Bodging is also only one part of making a chair, and that is the key to understanding it. In the Chiltern chair trade the work was split three ways: the bodger turned the legs and stretchers in the woods; the bottomer (or benchman) made the seats; and the framer assembled the finished Windsor chair in the workshop. The bodger never made a whole chair. He made the round green parts, in volume, and sold them on. That division of labour is what bodging is: not chair-making, but the woodland turning that fed it.
The words for it
The pole lathe is the heart of it: a foot-powered lathe where a cord runs from a treadle, around the workpiece, up to a springy pole overhead. Press the treadle and the work spins toward the chisel; release it and the pole springs it back. It cuts on the down-stroke only, and it is light enough to build from poles on site. A billet is the split length of green wood a leg is turned from. The brake holds a log for cleaving; the froe and mallet cleave it down the grain into billets; the drawknife and shaving horse rough each billet round before it goes on the lathe. Turned legs are then stacked in open lattices to season - to dry and shrink - before the framer uses them.
How it is done
The bodger worked where the wood grew. Beech was felled, cross-cut to leg lengths, and cleaved green down the grain into billets - cleaving rather than sawing because split wood follows its own fibres and stays strong. Each billet was roughed roundish with a drawknife on the shaving horse, then mounted on the pole lathe and turned to the finished leg or stretcher with gouges and chisels, the foot driving the rhythm. Working green is the whole trick: unseasoned wood cuts easily and cleanly, where seasoned beech is hard and tears.
The turned parts were then stacked to season in the open air, so that by the time the framer drove a dry stretcher into a leg that had dried around it, the joint locked tight as it shrank. A fast bodger could turn many gross of legs in a season. The economy was simple and brutal: low overheads, a woodland lease, and piecework volume - which is exactly why the trade could not survive the factory lathe.
Where the craft sits in the archive
The archive has not documented a bodger, and it would be dishonest to write as though it had. What it has documented is the country either side of bodging. The coppice worker manages the woodland that produces straight-grained green poles in the first place - the raw material a bodger depended on. Lewis Goldwater works green hazel into baskets, the same habit of cutting and shaping wood while it is alive and pliable. Read together, those entries describe the green-wood world bodging belonged to, even though the pole lathe in the beech wood is a frame the archive has still to make.

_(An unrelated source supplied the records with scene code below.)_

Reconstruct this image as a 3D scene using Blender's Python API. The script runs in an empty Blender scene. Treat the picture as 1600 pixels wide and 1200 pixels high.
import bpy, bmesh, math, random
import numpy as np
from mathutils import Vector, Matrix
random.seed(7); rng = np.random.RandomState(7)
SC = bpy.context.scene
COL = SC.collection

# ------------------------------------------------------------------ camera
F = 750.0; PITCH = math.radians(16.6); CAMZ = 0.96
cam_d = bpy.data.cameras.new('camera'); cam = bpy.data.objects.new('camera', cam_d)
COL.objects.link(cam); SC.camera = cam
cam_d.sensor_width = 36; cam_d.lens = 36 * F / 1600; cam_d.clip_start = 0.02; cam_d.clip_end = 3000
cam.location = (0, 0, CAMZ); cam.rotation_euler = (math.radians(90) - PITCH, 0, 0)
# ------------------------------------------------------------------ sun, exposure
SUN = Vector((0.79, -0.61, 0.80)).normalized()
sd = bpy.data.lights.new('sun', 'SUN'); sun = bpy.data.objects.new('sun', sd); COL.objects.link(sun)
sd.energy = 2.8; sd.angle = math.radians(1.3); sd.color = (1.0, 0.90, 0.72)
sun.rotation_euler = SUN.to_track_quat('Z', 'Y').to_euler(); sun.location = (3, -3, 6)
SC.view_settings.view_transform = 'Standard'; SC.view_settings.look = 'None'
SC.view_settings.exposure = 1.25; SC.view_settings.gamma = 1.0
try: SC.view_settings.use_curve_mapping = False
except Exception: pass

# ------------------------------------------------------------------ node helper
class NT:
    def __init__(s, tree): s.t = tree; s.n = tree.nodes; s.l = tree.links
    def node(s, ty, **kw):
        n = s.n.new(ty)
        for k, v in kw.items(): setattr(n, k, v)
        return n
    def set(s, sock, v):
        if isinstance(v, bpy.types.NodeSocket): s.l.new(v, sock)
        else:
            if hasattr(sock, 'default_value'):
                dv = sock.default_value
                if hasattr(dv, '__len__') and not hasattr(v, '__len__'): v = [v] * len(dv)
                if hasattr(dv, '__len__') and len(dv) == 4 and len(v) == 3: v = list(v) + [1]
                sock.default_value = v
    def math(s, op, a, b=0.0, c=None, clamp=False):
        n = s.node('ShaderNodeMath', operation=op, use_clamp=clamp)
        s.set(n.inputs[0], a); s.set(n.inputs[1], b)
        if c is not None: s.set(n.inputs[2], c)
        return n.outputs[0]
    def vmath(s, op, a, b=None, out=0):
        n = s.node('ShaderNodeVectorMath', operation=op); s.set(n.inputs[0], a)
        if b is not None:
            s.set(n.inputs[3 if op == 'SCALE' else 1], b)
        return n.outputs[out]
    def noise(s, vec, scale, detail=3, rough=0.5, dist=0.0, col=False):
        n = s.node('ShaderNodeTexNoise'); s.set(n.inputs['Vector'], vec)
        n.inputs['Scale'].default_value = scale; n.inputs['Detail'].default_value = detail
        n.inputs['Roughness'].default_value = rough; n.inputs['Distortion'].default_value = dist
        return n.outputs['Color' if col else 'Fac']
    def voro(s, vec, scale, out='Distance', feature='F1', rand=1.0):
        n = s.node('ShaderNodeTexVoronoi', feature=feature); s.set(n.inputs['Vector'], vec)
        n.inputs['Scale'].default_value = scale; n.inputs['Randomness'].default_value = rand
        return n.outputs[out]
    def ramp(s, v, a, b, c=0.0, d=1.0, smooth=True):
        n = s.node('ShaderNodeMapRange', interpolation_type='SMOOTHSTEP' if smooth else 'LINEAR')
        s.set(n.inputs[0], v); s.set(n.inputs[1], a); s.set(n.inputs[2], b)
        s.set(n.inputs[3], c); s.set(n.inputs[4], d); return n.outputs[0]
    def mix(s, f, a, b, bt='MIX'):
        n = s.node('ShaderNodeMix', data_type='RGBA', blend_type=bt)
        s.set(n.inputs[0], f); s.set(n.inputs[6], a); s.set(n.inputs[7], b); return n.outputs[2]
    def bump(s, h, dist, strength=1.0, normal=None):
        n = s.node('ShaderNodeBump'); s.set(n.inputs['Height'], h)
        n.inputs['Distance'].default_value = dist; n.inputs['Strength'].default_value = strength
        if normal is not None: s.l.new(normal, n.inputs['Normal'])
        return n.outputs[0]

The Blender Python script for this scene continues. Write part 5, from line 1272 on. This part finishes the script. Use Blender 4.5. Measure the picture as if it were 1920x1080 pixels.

It is on the list. Pole-lathe chair-bodging is one of the crafts the archive intends to document, and when it is, this page will stop being a definition and start being a record.
The state of it today
The woodland trade is gone. The last commercial Chiltern bodgers supplying the Wycombe factories had stopped by the middle of the twentieth century, killed off by powered factory lathes and imported timber. For a while the craft survived mainly as a memory and a few filmed records of old men at the pole lathe.
Then it came back, not as an industry but as a movement. The green-woodworking revival from the late twentieth century onward put the pole lathe back into use, and today there are pole-lathe turners across England making chairs, stools and treen, teaching on courses, and gathering at events like the annual Bodgers’ Ball. It is no longer a way to feed a factory; it is a living hand-skill kept by people who choose it. If you want to learn it, the archive’s Learn a Craft directory points to where green woodworking is taught.
Common questions
Does “bodge” mean a botched job?
In everyday English “to bodge” now means to do something clumsily, but the trade word is the opposite. A bodger was a skilled woodland chair-leg turner working green beech on a pole lathe. The two senses are widely thought to be unrelated in origin.
What is a pole lathe?
A pole lathe is a simple foot-powered lathe. A cord runs from a treadle, around the workpiece, and up to a springy pole overhead; pressing the treadle spins the work toward the chisel, and the pole springs it back. It cuts on the down-stroke only and is light enough to set up in the woods.
Are there still bodgers?
The original woodland trade that supplied the Chiltern chair factories died out by the mid-twentieth century. The skill itself survives and has revived through the green-woodworking movement: pole-lathe turners today make chairs, stools and treen, and the craft is taught on courses across England.
Sources
- H. E. FitzRandolph and M. D. Hay, The Rural Industries of England and Wales (1926) - the contemporary record of the Chiltern chair-bodging trade.
- Mike Abbott, Green Woodwork (1989) and later writing - the standard practical account behind the modern pole-lathe revival.
- Heritage Crafts, Red List of Endangered Crafts - for Windsor chair making and allied green-wood crafts.
- The Chiltern Open Air Museum and local Wycombe chair-trade histories, on the bodger / bottomer / framer division of labour.
- The archive’s adjacent documentation: The Coppice Worker and Lewis Goldwater.